Feeling good.

The past few days have actually been pretty good days.
I havent felt any of the darkness I usually feel and I have been writing a lot.
I think Im finally getting past all that old drama that I never really dealt with, internally.
I mean like yeah I resolved the issues with the specific people but I never got over the emotions myself, you know?
I have actually been writing almost every day, well night really. Poems, rants, random writings, all of that. Its really helping me actually. I mean since when I write I dont consciously think about what the driving force behind what Im writing it I'm not really thinking about my issues but once I write it out I feel better.
I feel like Ive overcome some huge obstacle. Like just writing out all that stuff helps me make it through the day.

Its kind of amazing how quickly my emotions can change. For a week or so Im feeling horrible and crappy then all of a sudden its like its a brand new day and everything is grand and life is beautiful.
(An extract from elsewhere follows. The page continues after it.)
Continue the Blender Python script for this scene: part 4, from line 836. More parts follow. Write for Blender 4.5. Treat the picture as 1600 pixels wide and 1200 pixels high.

I dont really know how this is working but it is. I mean the writing is the main thing. I've also started to reread the book "7 Habits of Highly Effective Teens" I know it sounds cheesy or whatever but the book really is inspirational and helpful.
I dont really know what else to say. I just really needed to get it out that Im feeling a lot better.
Also it has also been a whole 4 weeks since the last time I hurt myself which really is making me feel good.
Finally, I like working out. It makes me feel better. Even though I have been very tired lately, and havent much, it really helps me, a lot.